In comparison to the rest of the running back corps currently on Houston (Duke Johnson aside), Ferguson is quite a veteran. The problem with Ferguson is that he has had just one carry since the 2017 season and has mustered up just 26 rushing yards on 15 career carries since his debut back in 2016.

This preseason, Ferguson has seen the field one game, running six times to gain 17 yards and a single touchdown. At the end of July it was reported that he was the leading candidate to take on the third-back role behind both Miller and D'Onta Foreman. With both of them out, he will be fighting with the rookies and Howell for the backup role assuming Houston opts to not bring anyone from outside.
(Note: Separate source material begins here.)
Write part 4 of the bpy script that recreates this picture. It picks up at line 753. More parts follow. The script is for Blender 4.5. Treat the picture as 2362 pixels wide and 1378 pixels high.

Fantasy Verdict: Pass on all of Howell, Crockett, Higdon, and Ferguson. The four of them have flaws, and even those with experience in the NFL (even just in preseason games or on short appearances in-season) don't offer any kind of fantasy potential. They are totally unproven players without a track record, don't profile as even moderately reliable handcuffs to Johnson, and will probably be out of contention for the RB2 spot when Houston inevitably makes a move and brings some other veteran tailback. There are much better options out there not being drafted currently.

 

Houston's Trade/FA Targets For The RB Role

The last option Houston will explore are a trade and free-agent signing. Rosters are about to be trimmed all around the league and some veterans will be released here and there. There are whispers around Carlos Hyde getting ousted. LeSean McCoy could also be waived. Jay Ajayi is already available.

Neither of those names is very appealing, but neither is Houston's backfield state right now. At this point in the preseason, barely two weeks from Week One, Houston can't ask for much more for free.

Perhaps the most appealing option that could potentially move places and join the Texans via trade is Melvin Gordon. It is not entirely crazy, but it is purely speculative. Gordon is currently holding out, it doesn't look like Los Angeles and the running back are close to agreeing to a new deal, and there are reports of Gordon asking for a trade.

If the Chargers grow tired of Gordon's attitude, they might actually end up moving him. Gordon's ADP and fantasy value are dropping by the day because of his situation, but his real-life outlook is as good as ever (barring the injury concerns, of course). If Houston is able to trade for him, Gordon will instantly become the RB1 of the team and slot straight in Miller's place, with Duke Johnson dropping again to the RB2 slot and taking mostly on receiving duties.

Fantasy Verdict: Wait. Don't assume any good RB will be targeted by Houston as part of a trade, much less Melvin Gordon, until we start to hear something to that tune. Free agents and soon-to-be cut players around the league are probably not better options than Johnson is right now and whoever is signed as an FA by the Texans will just be Johnson's backup.